Records:
* start *

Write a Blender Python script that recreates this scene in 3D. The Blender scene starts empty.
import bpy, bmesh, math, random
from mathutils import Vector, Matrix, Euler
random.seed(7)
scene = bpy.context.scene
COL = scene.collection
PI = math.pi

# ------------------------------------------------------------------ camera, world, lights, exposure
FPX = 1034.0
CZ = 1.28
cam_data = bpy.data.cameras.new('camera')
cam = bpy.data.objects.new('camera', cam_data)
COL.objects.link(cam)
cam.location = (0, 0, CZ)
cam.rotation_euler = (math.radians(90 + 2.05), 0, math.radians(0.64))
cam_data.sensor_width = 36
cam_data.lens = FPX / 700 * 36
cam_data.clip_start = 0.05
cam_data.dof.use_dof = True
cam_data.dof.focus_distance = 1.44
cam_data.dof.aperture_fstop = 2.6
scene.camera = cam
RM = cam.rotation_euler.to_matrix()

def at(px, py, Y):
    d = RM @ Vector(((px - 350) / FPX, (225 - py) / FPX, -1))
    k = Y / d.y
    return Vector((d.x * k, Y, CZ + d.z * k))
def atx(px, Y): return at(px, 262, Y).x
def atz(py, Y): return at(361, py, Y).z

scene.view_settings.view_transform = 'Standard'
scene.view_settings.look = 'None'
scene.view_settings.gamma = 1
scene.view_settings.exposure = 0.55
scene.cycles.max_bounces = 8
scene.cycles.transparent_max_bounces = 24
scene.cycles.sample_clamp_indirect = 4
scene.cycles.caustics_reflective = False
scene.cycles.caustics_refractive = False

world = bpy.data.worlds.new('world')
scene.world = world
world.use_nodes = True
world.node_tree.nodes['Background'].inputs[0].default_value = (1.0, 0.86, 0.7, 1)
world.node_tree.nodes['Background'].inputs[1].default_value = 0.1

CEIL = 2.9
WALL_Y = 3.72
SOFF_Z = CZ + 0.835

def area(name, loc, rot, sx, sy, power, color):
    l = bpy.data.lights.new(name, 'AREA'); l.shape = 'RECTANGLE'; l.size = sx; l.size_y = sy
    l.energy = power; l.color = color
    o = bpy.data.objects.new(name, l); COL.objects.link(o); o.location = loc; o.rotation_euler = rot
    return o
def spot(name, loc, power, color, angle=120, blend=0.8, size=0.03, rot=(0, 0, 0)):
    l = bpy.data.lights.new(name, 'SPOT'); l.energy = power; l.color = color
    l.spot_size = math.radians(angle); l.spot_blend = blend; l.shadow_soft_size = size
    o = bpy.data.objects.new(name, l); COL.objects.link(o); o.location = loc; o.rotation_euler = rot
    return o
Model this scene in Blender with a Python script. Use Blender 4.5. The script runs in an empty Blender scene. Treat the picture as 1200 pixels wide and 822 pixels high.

* end *

Your goal:
Repeat the entries above exactly, leaving nothing out.

Exercise response:
Write a Blender Python script that recreates this scene in 3D. The Blender scene starts empty.
import bpy, bmesh, math, random
from mathutils import Vector, Matrix, Euler
random.seed(7)
scene = bpy.context.scene
COL = scene.collection
PI = math.pi

# ------------------------------------------------------------------ camera, world, lights, exposure
FPX = 1034.0
CZ = 1.28
cam_data = bpy.data.cameras.new('camera')
cam = bpy.data.objects.new('camera', cam_data)
COL.objects.link(cam)
cam.location = (0, 0, CZ)
cam.rotation_euler = (math.radians(90 + 2.05), 0, math.radians(0.64))
cam_data.sensor_width = 36
cam_data.lens = FPX / 700 * 36
cam_data.clip_start = 0.05
cam_data.dof.use_dof = True
cam_data.dof.focus_distance = 1.44
cam_data.dof.aperture_fstop = 2.6
scene.camera = cam
RM = cam.rotation_euler.to_matrix()

def at(px, py, Y):
    d = RM @ Vector(((px - 350) / FPX, (225 - py) / FPX, -1))
    k = Y / d.y
    return Vector((d.x * k, Y, CZ + d.z * k))
def atx(px, Y): return at(px, 262, Y).x
def atz(py, Y): return at(361, py, Y).z

scene.view_settings.view_transform = 'Standard'
scene.view_settings.look = 'None'
scene.view_settings.gamma = 1
scene.view_settings.exposure = 0.55
scene.cycles.max_bounces = 8
scene.cycles.transparent_max_bounces = 24
scene.cycles.sample_clamp_indirect = 4
scene.cycles.caustics_reflective = False
scene.cycles.caustics_refractive = False

world = bpy.data.worlds.new('world')
scene.world = world
world.use_nodes = True
world.node_tree.nodes['Background'].inputs[0].default_value = (1.0, 0.86, 0.7, 1)
world.node_tree.nodes['Background'].inputs[1].default_value = 0.1

CEIL = 2.9
WALL_Y = 3.72
SOFF_Z = CZ + 0.835

def area(name, loc, rot, sx, sy, power, color):
    l = bpy.data.lights.new(name, 'AREA'); l.shape = 'RECTANGLE'; l.size = sx; l.size_y = sy
    l.energy = power; l.color = color
    o = bpy.data.objects.new(name, l); COL.objects.link(o); o.location = loc; o.rotation_euler = rot
    return o
def spot(name, loc, power, color, angle=120, blend=0.8, size=0.03, rot=(0, 0, 0)):
    l = bpy.data.lights.new(name, 'SPOT'); l.energy = power; l.color = color
    l.spot_size = math.radians(angle); l.spot_blend = blend; l.shadow_soft_size = size
    o = bpy.data.objects.new(name, l); COL.objects.link(o); o.location = loc; o.rotation_euler = rot
    return o
Model this scene in Blender with a Python script. Use Blender 4.5. The script runs in an empty Blender scene. Treat the picture as 1200 pixels wide and 822 pixels high.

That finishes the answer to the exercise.